*** COLLECTED MATERIAL

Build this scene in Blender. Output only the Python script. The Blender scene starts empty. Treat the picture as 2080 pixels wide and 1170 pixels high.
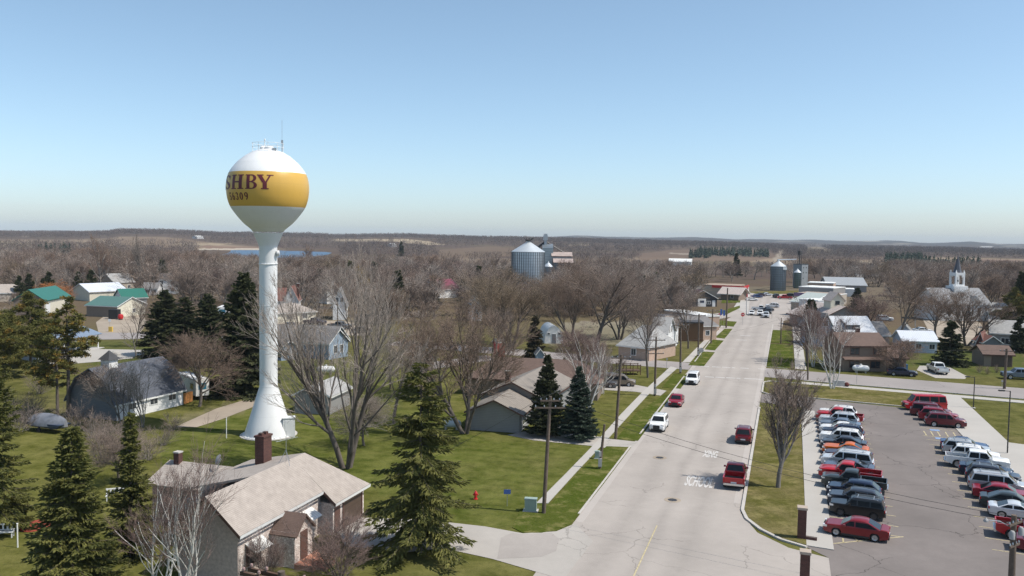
import bpy, bmesh, math, random
import numpy as np
from mathutils import Vector, Matrix
random.seed(11); RNG = np.random.default_rng(5)
SC = bpy.context.scene
COL = SC.collection
R = math.radians
# ---------------------------------------------------------------- camera model (survey of the photo)
F, H = 1720.0, 23.2
ROLL = 0.0140
PITCH = math.atan((585 - 483.2) * math.cos(ROLL) / F)
_f = np.array([0, math.cos(PITCH), -math.sin(PITCH)])
_u0 = np.array([0, math.sin(PITCH), math.cos(PITCH)])
_rt = math.cos(ROLL) * np.array([1., 0, 0]) + math.sin(ROLL) * _u0
_up = -math.sin(ROLL) * np.array([1., 0, 0]) + math.cos(ROLL) * _u0
def ray(px, py): return _f + _rt * ((px - 1040) / F) + _up * ((585 - py) / F)
def G(px, py, z=0.0):                       # surveyed point of the photo -> place on the level z
    d = ray(px, py); t = (z - H) / d[2]
    return Vector((d[0] * t, d[1] * t, z))
def at(px, py, Y):                          # surveyed point at depth Y
    d = ray(px, py); t = Y / d[1]
    return Vector((d[0] * t, d[1] * t, H + d[2] * t))
def PJ(P):                                  # (N,3) -> photo px, py
    q = np.asarray(P, float) - np.array([0, 0, H]); Z = q @ _f
    Z = np.where(np.abs(Z) < 1e-6, 1e-6, Z)
    return 1040 + F * (q @ _rt) / Z, 585 - F * (q @ _up) / Z, Z
AZ = R(17.94)                               # main street runs at this azimuth
SU = Vector((math.sin(AZ), math.cos(AZ), 0)); SV = Vector((math.cos(AZ), -math.sin(AZ), 0))
ROTU = math.pi / 2 - AZ                     # rotation of local x onto the street direction
def W(u, v, z=0.0): return SU * u + SV * v + Vector((0, 0, z))
def UV(p): return (p[0] * math.sin(AZ) + p[1] * math.cos(AZ), p[0] * math.cos(AZ) - p[1] * math.sin(AZ))
def guv(px, py, z=0.0): return UV(G(px, py, z))

# ---------------------------------------------------------------- mesh building
class MB:
    def __init__(s): s.V, s.F, s.M = [], [], []
    def add(s, vs, fs, m=0):
        n = len(s.V); s.V.extend([tuple(v) for v in vs]); s.F.extend([tuple(i + n for i in f) for f in fs]); s.M.extend([m] * len(fs)); return s
    def box(s, x0, x1, y0, y1, z0, z1, m=0):
        return s.add([(x0,y0,z0),(x1,y0,z0),(x1,y1,z0),(x0,y1,z0),(x0,y0,z1),(x1,y0,z1),(x1,y1,z1),(x0,y1,z1)],
                     [(0,3,2,1),(4,5,6,7),(0,1,5,4),(1,2,6,5),(2,3,7,6),(3,0,4,7)], m)
    def cbox(s, c, d, m=0): return s.box(c[0]-d[0]/2, c[0]+d[0]/2, c[1]-d[1]/2, c[1]+d[1]/2, c[2]-d[2]/2, c[2]+d[2]/2, m)
    def prism(s, poly, z0, z1, m=0):
        n = len(poly)
        return s.add([(p[0],p[1],z0) for p in poly] + [(p[0],p[1],z1) for p in poly],
              [tuple(range(n-1,-1,-1)), tuple(range(n,2*n))] + [(i,(i+1)%n,n+(i+1)%n,n+i) for i in range(n)], m)
    def exty(s, poly, y0, y1, m=0):          # poly in x,z extruded along y
        n = len(poly)
        return s.add([(p[0],y0,p[1]) for p in poly] + [(p[0],y1,p[1]) for p in poly],
              [tuple(range(n)), tuple(range(2*n-1,n-1,-1))] + [(i,n+i,n+(i+1)%n,(i+1)%n) for i in range(n)], m)
    def extx(s, poly, x0, x1, m=0):          # poly in y,z extruded along x
        n = len(poly)
        return s.add([(x0,p[0],p[1]) for p in poly] + [(x1,p[0],p[1]) for p in poly],
              [tuple(range(n)), tuple(range(2*n-1,n-1,-1))] + [(i,n+i,n+(i+1)%n,(i+1)%n) for i in range(n)], m)
    def face(s, vs, m=0): return s.add(vs, [tuple(range(len(vs)))], m)
    def slab(s, vs, t, m=0):                 # planar polygon thickened downwards along its normal
        a, b, c = Vector(vs[0]), Vector(vs[1]), Vector(vs[2]); nn = (b-a).cross(c-a).normalized()
        if nn.z < 0: nn = -nn
        n = len(vs); lo = [Vector(v) - nn*t for v in vs]
        return s.add(list(vs)+lo, [tuple(range(n)), tuple(range(2*n-1,n-1,-1))] + [(i,n+i,n+(i+1)%n,(i+1)%n) for i in range(n)], m)
    def tube(s, pts, rad, n=8, m=0, cap=True):
        pts = [Vector(p) for p in pts]
        if not hasattr(rad, '__len__'): rad = [rad]*len(pts)
        vs = []
        for i, p in enumerate(pts):
            d = (pts[min(i+1,len(pts)-1)] - pts[max(i-1,0)]).normalized()
            a = d.cross(Vector((0,0,1)) if abs(d.z) < .9 else Vector((1,0,0))).normalized(); b = d.cross(a)
            for k in range(n):
                t = 2*math.pi*k/n; vs.append(p + (a*math.cos(t)+b*math.sin(t))*rad[i])
        fs = [(i*n+k, i*n+(k+1)%n, (i+1)*n+(k+1)%n, (i+1)*n+k) for i in range(len(pts)-1) for k in range(n)]
        if cap: fs += [tuple(range(n-1,-1,-1)), tuple(range((len(pts)-1)*n, len(pts)*n))]
        return s.add(vs, fs, m)
    def lathe(s, prof, n=24, c=(0,0,0), m=0, axis='z', cap=True):
        vs = []
        for r, z in prof:
            for k in range(n):
                t = 2*math.pi*k/n; x, y = r*math.cos(t), r*math.sin(t)
                vs.append((c[0]+x, c[1]+y, c[2]+z) if axis == 'z' else ((c[0]+x, c[1]+z, c[2]+y) if axis == 'y' else (c[0]+z, c[1]+x, c[2]+y)))
        fs = [(i*n+k, i*n+(k+1)%n, (i+1)*n+(k+1)%n, (i+1)*n+k) for i in range(len(prof)-1) for k in range(n)]
        if cap: fs += [tuple(range(n-1,-1,-1)), tuple(range((len(prof)-1)*n, len(prof)*n))]
        return s.add(vs, fs, m)
    def mesh(s, name, mats, smooth=None):
        me = bpy.data.meshes.new(name); me.from_pydata(s.V, [], s.F)
        for m in (mats if isinstance(mats, (list, tuple)) else [mats]): me.materials.append(m)
        if any(s.M): me.polygons.foreach_set('material_index', s.M)
        if len(s.F) < 4000:
            bm = bmesh.new(); bm.from_mesh(me); bmesh.ops.recalc_face_normals(bm, faces=bm.faces); bm.to_mesh(me); bm.free()
        if smooth is not None:
            me.polygons.foreach_set('use_smooth', [True]*len(me.polygons)); me.set_sharp_from_angle(angle=R(smooth))
        me.update(); return me
    def obj(s, name, mats, parent=None, smooth=None, **k):
        return link(name, s.mesh(name, mats, smooth), parent, **k)
def link(name, data, parent=None, loc=None, rz=None, **k):
    o = bpy.data.objects.new(name, data); COL.objects.link(o)
    if parent is not None: o.parent = parent
    if loc is not None: o.location = loc
    if rz is not None: o.rotation_euler = (0, 0, rz)
    for a, b in k.items(): o[a] = b
    return o
def thing(name, label, cat, loc=(0,0,0), rz=0.0, group=None):
    o = bpy.data.objects.new(name, None); COL.objects.link(o); o.empty_display_size = .3
    o.location = loc; o.rotation_euler = (0, 0, rz); o['label'] = label; o['category'] = cat
    if group: o['group'] = group
    return o
KIDS = {}
def kids(o):
    return [c for c in bpy.data.objects if c.parent == o]
def dup(proto, loc, rz, label, group=None, scale=1.0, cat=None, paint=None, kidmap=None):
    """copy of a thing, its parts and sub-parts; kidmap = [(child, [grandchildren])] of the prototype"""
    r = proto.copy(); COL.objects.link(r); r.location = loc; r.rotation_euler = (0, 0, rz)
    r.scale = scale if hasattr(scale, '__len__') else (scale,)*3
    r['label'] = label
    if cat: r['category'] = cat
    if group: r['group'] = group
    elif 'group' in r: del r['group']
    for ch, gs in kidmap:
        c = ch.copy(); COL.objects.link(c); c.parent = r
        if paint and ch.get('painted'): c.material_slots[0].link = 'OBJECT'; c.material_slots[0].material = paint
        for g in gs:
            d = g.copy(); COL.objects.link(d); d.parent = c
    return r
def tree_map(o): return [(c, kids(c)) for c in kids(o)]
def np_mesh(name, V, Fq, mats, mi=None):     # fast mesh of equal-sized faces
    me = bpy.data.meshes.new(name); V = np.asarray(V, np.float32); Fq = np.asarray(Fq, np.int32); k = Fq.shape[1]
    me.vertices.add(len(V)); me.vertices.foreach_set('co', V.ravel())
    me.loops.add(Fq.size); me.loops.foreach_set('vertex_index', Fq.ravel())
    me.polygons.add(len(Fq)); me.polygons.foreach_set('loop_start', np.arange(0, Fq.size, k, dtype=np.int32))
    for m in (mats if isinstance(mats, (list, tuple)) else [mats]): me.materials.append(m)
    if mi is not None: me.polygons.foreach_set('material_index', np.asarray(mi, np.int32))
    me.update(calc_edges=True); me.validate(); return me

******

SET TASK:
Leave out any pictures, please, and quote only the lines from the top of the data through the line that contains "def guv(px, py, z=0.0): return".

TASK RESULT:
Build this scene in Blender. Output only the Python script. The Blender scene starts empty. Treat the picture as 2080 pixels wide and 1170 pixels high.
import bpy, bmesh, math, random
import numpy as np
from mathutils import Vector, Matrix
random.seed(11); RNG = np.random.default_rng(5)
SC = bpy.context.scene
COL = SC.collection
R = math.radians
# ---------------------------------------------------------------- camera model (survey of the photo)
F, H = 1720.0, 23.2
ROLL = 0.0140
PITCH = math.atan((585 - 483.2) * math.cos(ROLL) / F)
_f = np.array([0, math.cos(PITCH), -math.sin(PITCH)])
_u0 = np.array([0, math.sin(PITCH), math.cos(PITCH)])
_rt = math.cos(ROLL) * np.array([1., 0, 0]) + math.sin(ROLL) * _u0
_up = -math.sin(ROLL) * np.array([1., 0, 0]) + math.cos(ROLL) * _u0
def ray(px, py): return _f + _rt * ((px - 1040) / F) + _up * ((585 - py) / F)
def G(px, py, z=0.0):                       # surveyed point of the photo -> place on the level z
    d = ray(px, py); t = (z - H) / d[2]
    return Vector((d[0] * t, d[1] * t, z))
def at(px, py, Y):                          # surveyed point at depth Y
    d = ray(px, py); t = Y / d[1]
    return Vector((d[0] * t, d[1] * t, H + d[2] * t))
def PJ(P):                                  # (N,3) -> photo px, py
    q = np.asarray(P, float) - np.array([0, 0, H]); Z = q @ _f
    Z = np.where(np.abs(Z) < 1e-6, 1e-6, Z)
    return 1040 + F * (q @ _rt) / Z, 585 - F * (q @ _up) / Z, Z
AZ = R(17.94)                               # main street runs at this azimuth
SU = Vector((math.sin(AZ), math.cos(AZ), 0)); SV = Vector((math.cos(AZ), -math.sin(AZ), 0))
ROTU = math.pi / 2 - AZ                     # rotation of local x onto the street direction
def W(u, v, z=0.0): return SU * u + SV * v + Vector((0, 0, z))
def UV(p): return (p[0] * math.sin(AZ) + p[1] * math.cos(AZ), p[0] * math.cos(AZ) - p[1] * math.sin(AZ))
def guv(px, py, z=0.0): return UV(G(px, py, z))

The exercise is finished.